Roberto Rillo Bíscaro
Com os olhos ainda não lavados, porque acabara de
despertar e apenas pegara o celular pra fazer a vistoria dos sites diariamente
acessados antes mesmo de levantar, atraiu-me a expressão Hounds Of Love na
manchete do The Guardian. Pensei que fosse sobre o álbum de 1985 de Kate Bush,
por isso, fui ao banheiro lavar os olhos pra poder botar os óculos e ler sem
franzir a cara.
O Hounds Of Love do título era o filme deste ano do
roteirista e diretor australiano estreante Ben Young, que tem feito sucesso em
festivais e atraído atenção da crítica especializada. Os elogios justificam-se:
sem mostrar violência explícita, a película tem cinematografia crua e mostra
perturbador estudo psicológico sobre um amor bandido, com atuações de arrepiar.
Nos anos 80, um casal sequestra garotas em Perth para que
o marido se divirta violentando-as, matando-as e enterrando nas vastas
florestas australianas. Oito entre dez fitas que assisto daquele país têm imagens
feitas por drones sobrevoando matas
de eucaliptos (acho; não entendo nada de plantas. Só conheço bananeira e olhe
la!) cortadas por uma estrada.
A vítima da vez é a adolescente Vicki Maloney, fruto de
lar desfeito e que escapole da supervisão materna uma noite pra ir a uma festa.
Somando a esse deslize, ela aceita carona dos simpáticos estranhos John e
Evelyn White, fuma baseado e consome álcool na casa deles. Como em filmes de
horror e thrillers, menina que faz
“coisa errada” se ferra, a bebida tem remédio pra dormir e quando Vicki
desperta está amarrada a uma cama, sob o jugo do psicopata e sua esposa cega de
paixão.
O diferencial do roteiro de Young é a construção de
Evelyn, atormentada entre saber que faz algo errado, inconscientemente perceber
que o amor por John é unilateral, mas ser tão viciada no cara, que persiste no
relacionamento abusivo. Sabe aquele dito bem vulgar, “amor de pica, fica”? Sei
lá se tem equivalente na cultura australiana, mas quando Evelyn ajoelha em
frente a John, não pra rezar, me veio à cabeça na hora.
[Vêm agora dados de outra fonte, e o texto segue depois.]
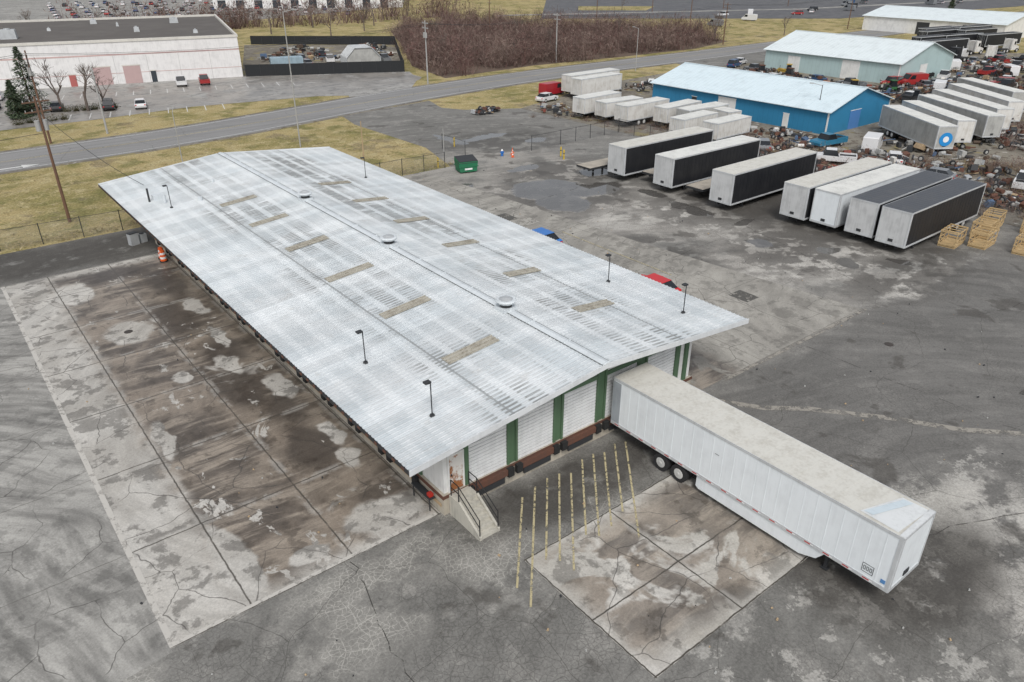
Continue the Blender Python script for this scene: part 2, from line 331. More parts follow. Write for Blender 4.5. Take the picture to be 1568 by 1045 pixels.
# ------------------------------------------------------------------ warehouse
WHT=paint("white_wall",(.74,.74,.72),.6,.3);GRN=paint("green_trim",(.085,.15,.085),.5,.35);DOOR=paint("roller_door_white",(.74,.75,.75),.45,.25)
DKC=paint("dock_concrete",(.44,.40,.33),.85,.6);BLK=paint("black_rubber",(.02,.02,.02),.8,.3);RUST=paint("rust_brown",(.13,.06,.04),.8,.5)
DARK=paint("dark_metal",(.035,.037,.04),.5,.3);GALV=paint("galvanised",(.50,.52,.53),.4,.3,.3);TAN=paint("tan_wood",(.42,.31,.19),.8,.4)
def m_roof():
    g=G("corrugated_roof_metal")
    pan=g.mth('FLOOR',g.mul(g.Y,1/.9)); lapx=g.mth('ABSOLUTE',g.mth('SUBTRACT',g.X,24.4))
    cx=g.n("ShaderNodeCombineXYZ"); g.put(cx.inputs[0],g.mth('FLOOR',g.mul(lapx,1/6.0)));g.put(cx.inputs[1],pan);g.put(cx.inputs[2],g.thr(g.X,24.39,24.41))
    wn=g.n("ShaderNodeTexWhiteNoise");wn.noise_dimensions='3D';g.l(cx.outputs[0],wn.inputs[0]);pv=wn.outputs[0]
    n=g.noise(.3,4,.65);st=g.noise(1.2,4,.7,vec=g.mp((.35,4,1)));n3=g.noise(6,3,.7)
    c=g.mix(g.thr(n,.35,.65),(.55,.595,.615),(.69,.72,.73))
    c=g.mulc(c,g.thr(pv,0,1,.88,1.05))
    rib=g.mth('FRACT',g.mul(g.Y,1/.3)); pn=g.thr(g.mth('ABSOLUTE',g.mth('SUBTRACT',rib,.74)),.24,.12)
    z=g.thr(g.noise(.16,4,.6),.42,.58); band=g.mx(g.thr(g.mth('ABSOLUTE',g.mth('SUBTRACT',lapx,4.6)),3.6,2.0),.28)
    seg=g.mth('FRACT',g.mul(lapx,1/1.45)); sd_=g.thr(g.mth('ABSOLUTE',g.mth('SUBTRACT',seg,.5)),.10,.2)
    gr=g.mul(g.mul(g.mul(pn,g.thr(st,.34,.50)),g.add(.25,g.mul(sd_,.75))),g.mul(band,g.add(.35,g.mul(z,.65))))
    c=g.mix(g.mul(gr,.9),c,(.19,.195,.19))
    c=g.mix(g.mul(g.mul(pn,g.inv(gr)),.26),c,(.33,.35,.36))
    c=g.mix(g.mul(g.inv(sd_),.2),c,(.72,.74,.74))
    lap=g.thr(g.mth('ABSOLUTE',g.mth('SUBTRACT',lapx,6.0)),.09,.04); c=g.mix(g.mul(lap,.75),c,(.22,.23,.23))
    bl=g.thr(g.noise(.9,4,.7),.58,.72);c=g.mix(g.mul(bl,.32),c,(.38,.37,.345))
    return g.done(g.mulc(c,g.thr(n3,.2,.8,.93,1.06)),.5,.0,.5)
ROOF=m_roof()
SKY=paint("fibreglass_skylight",(.42,.40,.34),.6,.8,dc=(.23,.205,.165),scale=2)
wh=empty("loading_dock_warehouse")
XL,XR,YF,YB=12.6,36.5,22.95,79.0;XC=24.4;ZE,ZR=5.0,6.16
def rz_(x): return ZE+(ZR-ZE)*((x-XL)/(XC-XL) if x<XC else (XR-x)/(XR-XC))
b=MB()
n=int((YB-YF)/.3);prof=[]
for i in range(n):
    y=YF+i*.3; prof+=[(y,0),(y+.05,.0),(y+.08,.04),(y+.13,.04),(y+.16,0)]
prof.append((YB,0))
for xe in (XL,XR):
    prev=None
    for y,dz in prof:
        a=b.V((xe,y,ZE+dz));c=b.V((XC,y,ZR+dz))
        if prev: b.fc([prev[0],prev[1],c,a] if xe==XR else [prev[1],prev[0],a,c],0)
        prev=(a,c)
b.make("roof",[ROOF],wh)
b=MB()
for xe in (XL,XR):
    b.poly([(xe,YF,ZE-.22),(XC,YF,ZR-.22),(XC,YB,ZR-.22),(xe,YB,ZE-.22)],0)
b.box(XL-.03,XL,YF,YB,ZE-.24,ZE-.01,1);b.box(XR,XR+.03,YF,YB,ZE-.24,ZE-.01,1)
for (xa,za,xb,zb) in ((XL-.03,ZE,XC,ZR),(XC,ZR,XR+.03,ZE)):
    for y0,y1 in ((YF-.04,YF-.001),(YB+.001,YB+.04)):
        b.prism([(xa,za-.26),(xb,zb-.26),(xb,zb+.05),(xa,za+.05)],y0,y1,2)
b.make("soffit_and_fascia",[paint("soffit",(.20,.19,.17),.7,.3),DARK,paint("fascia_white",(.64,.66,.67),.5,.25)],wh)
b=MB()
for i in range(70):
    y=YF+.4+i*.8; b.box(XL-.07,XL-.031,y,y+.22,ZE-.16,ZE-.06,0); b.box(XR+.031,XR+.07,y,y+.22,ZE-.16,ZE-.06,0)
b.make("gutter_brackets",[RUST],wh)
RC_=paint("ridge_cap_metal",(.62,.66,.68),.45,.25)
b=MB()
b.prism([(XC-.26,ZR+.03),(XC,ZR+.10),(XC+.26,ZR+.03),(XC,ZR+.06)],YF-.03,YB+.03,0)
for i in range(19): b.box(XC-.27,XC+.27,YF+i*3.0,YF+i*3.0+.04,ZR+.03,ZR+.11,0)
b.box(XC-.30,XC-.261,YF,YB,ZR-.0,ZR+.03,1);b.box(XC+.261,XC+.30,YF,YB,ZR-.0,ZR+.03,1)
b.make("ridge_cap",[RC_,paint("ridge_grime",(.16,.17,.17),.7,.2)],wh)
b=MB()
for y in (63,56.5,49.7,42.9,35.9,29.1):
    for x0,x1 in ((18.7,21.8),(27.9,30.8)):
        x0+=R.uniform(-.15,.15);x1+=R.uniform(-.15,.15)
        b.poly([(x0,y-.42,rz_(x0)+.05),(x1,y-.42,rz_(x1)+.05),(x1,y+.42,rz_(x1)+.05),(x0,y+.42,rz_(x0)+.05)])
        for k in range(3):
            yy=y-.3+k*.3
            b.prism([(x0,rz_(x0)+.055),(x1,rz_(x1)+.055),(x1,rz_(x1)+.10),(x0,rz_(x0)+.10)],yy-.03,yy+.03)
b.make("skylights",[SKY],wh)
b=MB()
for y in (58.6,44.8,31.3):
    z=ZR+.06
    b.box(XC-.48,XC+.48,y-.48,y+.48,z-.1,z+.14,0)
    b.cyl((XC,y,z+.14),(XC,y,z+.46),.36,.36,20,1)
    b.cyl((XC,y,z+.40),(XC,y,z+.52),.55,.62,24,0);b.cyl((XC,y,z+.52),(XC,y,z+.60),.62,.55,24,0);b.cyl((XC,y,z+.60),(XC,y,z+.72),.42,.2,24,2)
b.box(14.6,14.75,69.4,69.5,5.2,6.4,1);b.cyl((15.6,68,5.3),(15.6,68,6.0),.12,.12,10,0);b.box(15.0,15.9,69.2,69.9,5.2,5.7,0)
b.cyl((20.5,70,5.6),(20.5,70,6.1),.1,.1,8,0);b.cyl((18,66,5.5),(18,66,5.85),.2,.2,10,0)
b.make("roof_vents",[RC_,DARK,GALV],wh)
for i,(x,y) in enumerate(((15.6,66.2),(15.5,32.1),(15.5,25.6),(33.4,31.8),(33.6,25.6),(33,64.1))):
    b=MB();z=rz_(x); b.cyl((x,y,z),(x,y,z+1.9),.03,.03,8,0)
    b.cyl((x,y,z+1.9),(x-.25*1,y-.1,z+1.98),.025,.025,6,0)
    b.box(x-.36,x-.05,y-.18,y+.08,z+1.92,z+2.01,0);b.cyl((x,y,z+.02),(x,y,z+.1),.14,.12,10,0)
    b.make("roof_floodlight_%d"%i,[DARK],wh)
WX0,WX1,WY0,WY1=15.4,33.7,24.75,73.6
b=MB()
b.prism([(WX0,1.2),(WX1,1.2),(WX1,rz_(WX1)-.23),(XC,ZR-.23),(WX0,rz_(WX0)-.23)],WY0,WY1,0)
b.make("walls",[WHT],wh)
b=MB(); b.box(WX0-.15,WX1+.15,WY0-.15,WY1+.1,0,1.195,0); b.make("dock_base",[DKC],wh)
b=MB(); b.box(WX0-.19,WX0-.151,WY0-.19,WY1,1.0,1.2,0); b.box(WX0-.15,WX1+.19,WY0-.19,WY0-.151,1.02,1.2,0)
b.box(WX0-.22,WX0-.191,WY0,WY1,.50,.68,1)
b.make("dock_edge_angle",[RUST,TAN],wh)
doors=[(16.85,19.25),(19.95,22.4),(23.1,25.55),(26.3,28.75),(29.6,32.1)]
db=MB();gb=MB();bb=MB()
def frontdoor(x0,x1):
    z=1.2
    while z<3.95:
        db.box(x0,x1,WY0-.05,WY0-.021,z,z+.165,0);z+=.21
    db.box(x0,x1,WY0-.02,WY0-.004,1.2,4.0,1)
    bb.box(x0-.25,x0+.12,WY0-.42,WY0-.192,.62,1.12,0);bb.box(x1-.12,x1+.25,WY0-.42,WY0-.192,.62,1.12,0)
    bb.box(x0+.12,x1-.12,WY0-.34,WY0-.192,.72,1.08,1);bb.box(x0+.3,x1-.3,WY0-.30,WY0-.19,.3,.66,2)
for d in doors: frontdoor(*d)
def gpost(x0,x1): gb.box(x0,x1,WY0-.13,WY0-.003,1.2,rz_((x0+x1)/2)-.30,0)
gb.box(16.60,16.84,WY0-.13,WY0-.003,1.2,5.0,0)
for i in range(4): gpost(doors[i][1]+.01,doors[i][1]+.16); gpost(doors[i+1][0]-.16,doors[i+1][0]-.01)
for i in range(4):
    gb.box(doors[i][1]+.161,doors[i+1][0]-.161,WY0-.06,WY0-.003,1.2,5.1,0)
gpost(32.11,32.5);gpost(33.0,33.3)
for d in doors: gb.box(d[0],d[1],WY0-.11,WY0-.003,4.02,4.25,0)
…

Vicki poderá ser o
elemento perturbador dessa zona de conforto desconfortável do casal.
Boa parte de Hounds Of Love é lenta, porque constrói as
tensões psicológicas, mas o terço final é de roer unhas. Além disso, como no
melhor horror, abre-se pra discussões muito calcadas no cotidiano, como a
maneira como a sociedade julga uma mulher que decidiu abandonar o marido e não
o contrário. É o caso de como a mãe de Vicki é tratada quando reporta o sumiço
da filha.
Jasons e Freddies não incomodam, porque são
ostensivamente mentira, mas o material de que é feito Hounds Of Love é bem
concreto. E consegue isso tudo sem mostrar nada gráfico. Os abusos são
sugeridos por portas fechadas, pulsos machucados e manchas de sangue no chão
(se você é tão amante de cachorríneos, que até isso te faria chorar, evite).
Há quem equipare essa estreia ao igualmente estreante/australiano
The Babadook (2014). Exagero, porque, tirante os segundos finais, o filme de
Jennifer Kent é uma das coisas mais arrasantes que vi no gênero em anos. Mas,
Hounds Of Love não fica muito atrás. Coincidentemente, o final também não me
convenceu tanto, mas deixo isso pra você decidir e comentar no blog.